Sie wollen jetzt erstmal in Berlin bleiben. Warum haben Sie sich für die Stadt entschieden?

Ich war während der Parlamentsferien in Europa, hatte die Tickets für die Flüge schon viel früher gekauft, weil ich aus der Mittelklasse bin und mir keine teuren Tickets leisten kann. Dann nach Berlin zu kommen und hier zu bleiben – dafür habe ich mich entschieden, weil ich hier eventuell die Möglichkeit habe, meinen Doktor zu machen. Ich werde mich auf Stipendien bewerben. Berlin ist eine kosmopolitische Stadt, eine tolerante Stadt. Hier fühle ich mich sicherer und freier als andernorts.

Haben Sie jemals daran gedacht, Asyl zu beantragen?

Nein, nie. Es gibt sehr viele Menschen, die das machen müssen. Doch meine Lebensgrundlage war immer das intellektuelle Arbeiten. Deswegen habe ich mich dafür entschieden, eine Dissertation in Angriff zu nehmen.
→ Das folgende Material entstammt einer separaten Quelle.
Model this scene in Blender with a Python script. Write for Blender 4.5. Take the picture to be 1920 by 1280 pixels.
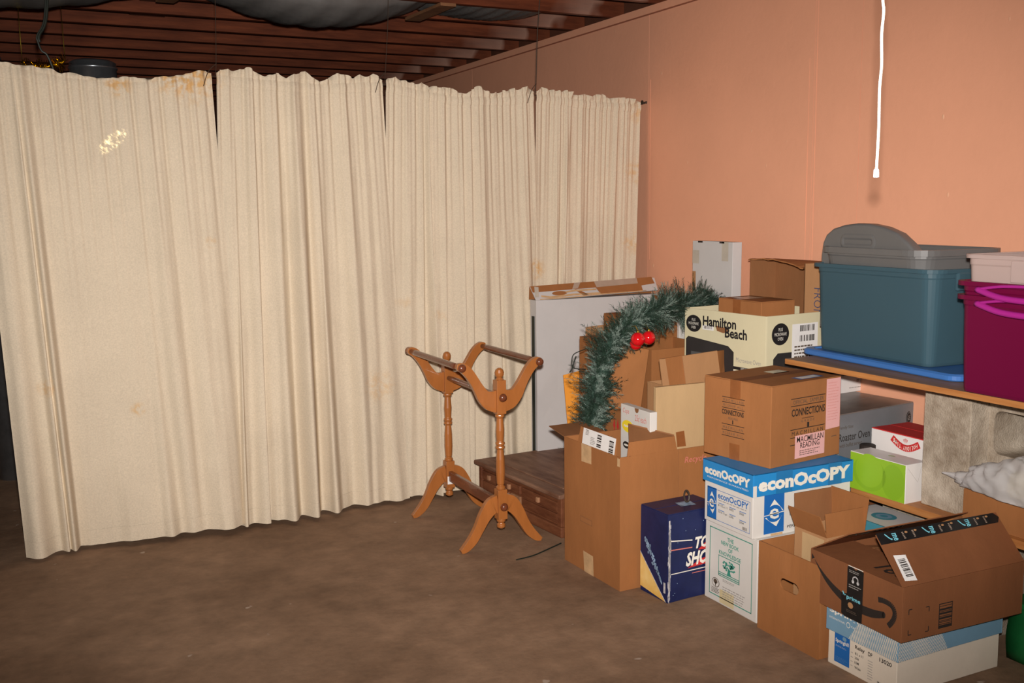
import bpy, bmesh, math, random
from mathutils import Vector, Matrix
PI = math.pi
R = random.Random(7)
for o in list(bpy.data.objects): bpy.data.objects.remove(o)
SC = bpy.context.scene
C = SC.collection

# ---------------------------------------------------------------- camera, world, light
CH = 1.5
YAW, PITCH, ROLL, FPX = math.radians(26.34), math.radians(7.44), math.radians(-0.625), 1920.0
_f = Vector((math.sin(YAW)*math.cos(PITCH), math.cos(YAW)*math.cos(PITCH), -math.sin(PITCH)))
_r0 = Vector((math.cos(YAW), -math.sin(YAW), 0)); _u0 = _r0.cross(_f)
_r = _r0*math.cos(ROLL) + _u0*math.sin(ROLL)
_u = _u0*math.cos(ROLL) - _r0*math.sin(ROLL)
cam = bpy.data.objects.new('camera', bpy.data.cameras.new('camera')); C.objects.link(cam)
cam.data.sensor_width = 36; cam.data.lens = 36*FPX/1920; cam.data.clip_start = 0.05
mw = Matrix((_r, _u, -_f)).transposed().to_4x4(); mw.translation = Vector((0, 0, CH)); cam.matrix_world = mw
SC.camera = cam
def ray(x, y): return _f + _r*((x-960)/FPX) - _u*((y-640)/FPX)
CO = Vector((0, 0, CH))
def atz(x, y, Z): d = ray(x, y); return CO + d*((Z-CH)/d.z)
def atx(x, y, X): d = ray(x, y); return CO + d*(X/d.x)
def aty(x, y, Y): d = ray(x, y); return CO + d*(Y/d.y)

W = bpy.data.worlds.new('dim_basement'); SC.world = W; W.use_nodes = True
W.node_tree.nodes['Background'].inputs[0].default_value = (1.0, .86, .7, 1)
W.node_tree.nodes['Background'].inputs[1].default_value = 0.03
# the camera's own flash, a little above the lens
fl = bpy.data.lights.new('flash', 'SPOT'); fl.energy = 980; fl.color = (1.0, .935, .88)
fl.spot_size = math.radians(86); fl.spot_blend = 1.0; fl.shadow_soft_size = 0.03
flo = bpy.data.objects.new('flash', fl); C.objects.link(flo)
fpos = CO + _u*0.11 + _r*0.01
aim = (ray(900, 590)).normalized()
q = aim.to_track_quat('-Z', 'Y'); flo.rotation_mode = 'QUATERNION'; flo.rotation_quaternion = q; flo.location = fpos
flo.scale = (1.12, .70, 1)
# daylight in the room: a dim soft glow from the window side behind the camera
dl = bpy.data.lights.new('window_daylight', 'AREA'); dl.shape = 'RECTANGLE'; dl.size = 1.2; dl.size_y = .6; dl.energy = 12; dl.color = (1, .86, .68)
dlo = bpy.data.objects.new('window_daylight', dl); C.objects.link(dlo); dlo.location = (-2.6, -1.5, 2.0)
dlo.rotation_euler = (Vector((1.2, 4.5, .6))-Vector(dlo.location)).to_track_quat('-Z', 'Y').to_euler()
SC.view_settings.view_transform = 'Standard'; SC.view_settings.look = 'None'
SC.view_settings.exposure = 0.0; SC.view_settings.gamma = 1; SC.view_settings.use_curve_mapping = False

# ---------------------------------------------------------------- materials
def lin(h):
    h = h.lstrip('#'); v = [int(h[i:i+2], 16)/255 for i in (0, 2, 4)]
    return tuple(x/12.92 if x <= .04045 else ((x+.055)/1.055)**2.4 for x in v)
def mat(name, col, rough=.6, var=.0, vscale=8, bump=0, bscale=60, spec=.3, stretch=(1, 1, 1), metal=0, coat=0, col2=None, alpha=None, trans=0):
    m = bpy.data.materials.new(name); m.use_nodes = True
    nt = m.node_tree; b = nt.nodes['Principled BSDF']
    if isinstance(col, str): col = lin(col)
    b.inputs['Roughness'].default_value = rough; b.inputs['Specular IOR Level'].default_value = spec
    b.inputs['Metallic'].default_value = metal; b.inputs['Coat Weight'].default_value = coat
    b.inputs['Base Color'].default_value = (*col, 1)
    if trans: b.inputs['Transmission Weight'].default_value = trans
    if alpha is not None: b.inputs['Alpha'].default_value = alpha
    tc = nt.nodes.new('ShaderNodeTexCoord'); mp = nt.nodes.new('ShaderNodeMapping'); mp.inputs['Scale'].default_value = stretch
    nt.links.new(tc.outputs['Object'], mp.inputs[0])
    if var or col2:
        n = nt.nodes.new('ShaderNodeTexNoise'); n.inputs['Scale'].default_value = vscale; n.inputs['Detail'].default_value = 6; n.inputs['Roughness'].default_value = .65
        nt.links.new(mp.outputs[0], n.inputs['Vector'])
        r = nt.nodes.new('ShaderNodeValToRGB'); r.color_ramp.elements[0].position = .3; r.color_ramp.elements[1].position = .72
        c2 = lin(col2) if isinstance(col2, str) else col2
        lo = [c*(1-var) for c in col]; hi = c2 if c2 else [min(1, c*(1+var)) for c in col]
        r.color_ramp.elements[0].color = (*lo, 1); r.color_ramp.elements[1].color = (*hi, 1)
        nt.links.new(n.outputs[0], r.inputs[0]); nt.links.new(r.outputs[0], b.inputs['Base Color'])
    if bump:
        n2 = nt.nodes.new('ShaderNodeTexNoise'); n2.inputs['Scale'].default_value = bscale; n2.inputs['Detail'].default_value = 4
        nt.links.new(mp.outputs[0], n2.inputs['Vector'])
        bp = nt.nodes.new('ShaderNodeBump'); bp.inputs['Strength'].default_value = bump; bp.inputs['Distance'].default_value = .01
        nt.links.new(n2.outputs[0], bp.inputs['Height']); nt.links.new(bp.outputs[0], b.inputs['Normal'])
    return m
M = {}
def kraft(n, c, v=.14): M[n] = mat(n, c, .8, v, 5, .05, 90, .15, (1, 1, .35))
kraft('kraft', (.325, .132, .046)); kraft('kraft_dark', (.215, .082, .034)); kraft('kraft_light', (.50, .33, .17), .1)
kraft('kraft_red', (.335, .138, .050)); kraft('kraft_inner_shade', (.25, .11, .046)); kraft('kraft_tan', (.41, .215, .10), .1)  # the inner kraft is a darker copy, with shade put into its colour
M['white_card'] = mat('white_card', (.66, .63, .59), .6, .05, 4, .02, 60)
M['white_gray'] = mat('white_gray', (.56, .54, .53), .65, .05, 3, .04, 40)
M['white_gloss'] = mat('white_gloss', (.74, .71, .69), .3, .03, 4)
M['cream_card'] = mat('cream_card', (.66, .60, .40), .5, .05, 4)
M['paper'] = mat('paper', (.8, .78, .76), .6, .03, 30)
M['tape_brown'] = mat('tape_brown', (.27, .095, .03), .32, .15, 12, .03, 40, .45)
M['tape_tan'] = mat('tape_tan', (.56, .36, .19), .4, .22, 22, .05, 40)
M['tape_gray'] = mat('tape_gray', (.42, .32, .25), .35, .1, 12)
M['tape_clear'] = mat('tape_clear', (.5, .45, .38), .25, .1, 12)
M['tape_black'] = mat('tape_black', (.014, .013, .013), .3, .2, 20)
M['tape_on_blue'] = mat('tape_on_blue', (.02, .17, .40), .3); M['tape_yellow'] = mat('tape_yellow', (.64, .54, .32), .35, .08, 12); M['ink'] = mat('ink', (.025, .018, .015), .7); M['ink_soft'] = mat('ink_soft', (.10, .07, .05), .7)
M['ink_blue'] = mat('ink_blue', (.05, .065, .14), .7); M['ink_gray'] = mat('ink_gray', (.33, .30, .28), .7)
M['print_blue'] = mat('print_blue', (.02, .23, .55), .45, .05, 10); M['print_blue_deep'] = mat('print_blue_deep', (.015, .13, .42), .45)
M['print_white'] = mat('print_white', (.78, .74, .66), .6)
M['print_green'] = mat('print_green', (.05, .28, .21), .6); M['pink'] = mat('pink', (.78, .42, .40), .6, .05, 10)
M['red_ink'] = mat('red_ink', (.55, .03, .03), .6); M['red_soft'] = mat('red_soft', (.62, .18, .15), .6)
M['purple'] = mat('purple', (.16, .01, .13), .5); M['black_print'] = mat('black_print', (.018, .016, .017), .45)
M['navy'] = mat('navy', (.012, .018, .075), .4, .25, 9); M['yellow'] = mat('yellow', (.85, .42, .03), .5, .2, 6, col2=(.85, .62, .25))
M['lemon'] = mat('lemon', (.85, .65, .03), .5)
M['cloud'] = mat('cloud', (.25, .36, .5), .5, .6, 40)
M['scuff'] = mat('scuff', (.5, .48, .48), .8, .5, 60)
M['lime'] = mat('lime', (.27, .48, .025), .4, .03, 5); M['lime_dark'] = mat('lime_dark', (.235, .435, .022), .4)
M['spring_blue'] = mat('spring_blue', (.17, .31, .43), .55, .07, 6); M['spring_white'] = mat('spring_white', (.72, .63, .52), .7, .06, 5, .04, 60)
M['teal'] = mat('teal', (.06, .25, .32), .5)
M['cyan'] = mat('cyan', (.2, .6, .72), .5); M['gray_box'] = mat('gray_box', (.17, .175, .185), .35, .12, 4); M['gray_box_top'] = mat('gray_box_top', (.2, .16, .14), .3, .4, 6)
M['orange_paper'] = mat('orange_paper', (.85, .32, .03), .6)
M['concrete_block'] = mat('concrete_block', (.34, .25, .17), .95, .4, 7, .4, 150, .1, col2=(.60, .52, .42))
M['plank'] = mat('plank', (.44, .155, .04), .5, .25, 5, .06, 30, .4, (8, .6, 8), col2=(.5, .22, .07))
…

Was muss sich ändern, damit Sie wieder nach Brasilien zurückkehren können?

Schwierig, ich habe gerade wenig Hoffnungen. Diese Regierung muss stürzen, das ist klar. Wenn es eine Art Rettungsschirm für die Demokratie geben würde, wenn die Grundrechte wieder gelten – dann wäre es möglich.